I proved to myself that I can handle overtime and working to the job, and I can do it happily… in the right environment. It’s why I’m in the industry I have: it’s a lot easier to get that sort of environment, even if I do have the constant worry that there’s always someone out there who wants my job more desperately than me. But because of that very fact, the people around my work harder and very rarely slack off. If they’re falling behind, the supervisors actually DO sit down with them and try to figure out what the problem is, if it can be fixed, if it’s just a case of “this is a really bad month” or “the jerk I’m sitting next to needs to tone down his volume, I’m getting frustrated” or “I just hate talking on the phone, maybe I need to be transferred.”

Born in 1979, but I tend to identify more with the X-ers (which I am one of depending on what book you read :wink: )

I was given a report done by GM a few years ago. They did a study which compared the amount and quality of work by hours. From 8 to 10 hours the amount and quality of work dropped significantly . From 10 to 12 hours it was a waste . Very little positive was accomplished. This was in the design engineering field.
They then scheduled a 12 hour 7 day workweek for their project. They had a delivery date they knew was impossible . But they had to show the big bosses they did all they could do make the date. It lasted about a year and we were all sick of work by the end. It is hard to go to work and do a good job when you are mentally and physically exhausted.

I’m sorry. Did you get hazard pay for that?

I have a kind of intermediate view and I think I understand both ends. I am a bit old to be Gen Y but a bit young to Gen X. Sucks be to me, I guess.

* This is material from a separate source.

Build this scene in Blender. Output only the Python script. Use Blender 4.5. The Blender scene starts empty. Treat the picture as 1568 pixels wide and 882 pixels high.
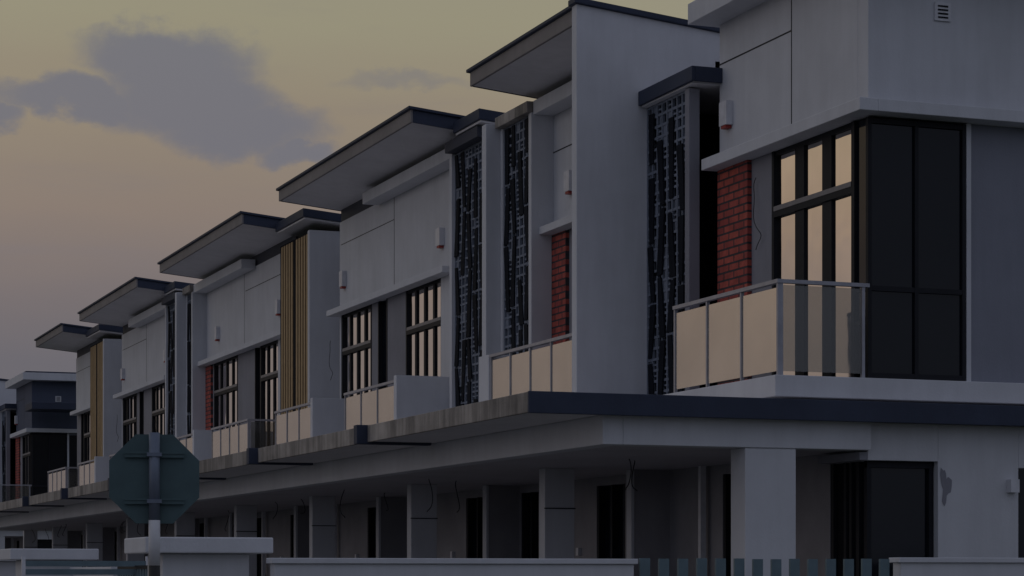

Thing is, the key here is that a lot of these people really fundamentally expect that their employer is untrustowrhy (which is often true). They don’t expect real rewards for hard work, and they’ve seen that hard work actually gets punished. The management can and probably will take their profits, stiff you, and then fire you later. So we don’t expect any loyalty but don’t give any. We dream of working for ourselves. And some of us (like me) really, really deeply hate the BS that goes on. We don’t care about ceremonies (had to many meaningless ones). We don’t care about Procedures or doing things the old way if the ol way doesn’t work or is inefficient or just takes everyone’s time. We want to change thigns and put our mark.

Although it doesn’t apply to me, I think general Helicopter Parenting and Self-Esteem Building has partly caused it. We tend to think that we are very helpless and resent it, that we’re not “allowed” to fail, but also that we can’t make a permanent mark upon the world. And that burns, and we want to change things all the time.

Gen X is partly with this, but a lot of their psychology comes from competing with the older Baby Boomers, who just will not let go fo the reigns of power. So Gen X wants to compete and do well but can’t because the older generation mostly won’t let go. They’re only now beginning to get into anything.

This ties in directly to rewards. If your only recompense is your salary or hourly pay, what is your motivation to ensure the success of the project or the company? In smaller businesses you often work alongside an owner, who receives bonuses and significant rewards for his or her efforts. That project means nothing to you personally since it’s all the same.

I don’t know if I like being a member of the Prince Charles of generations.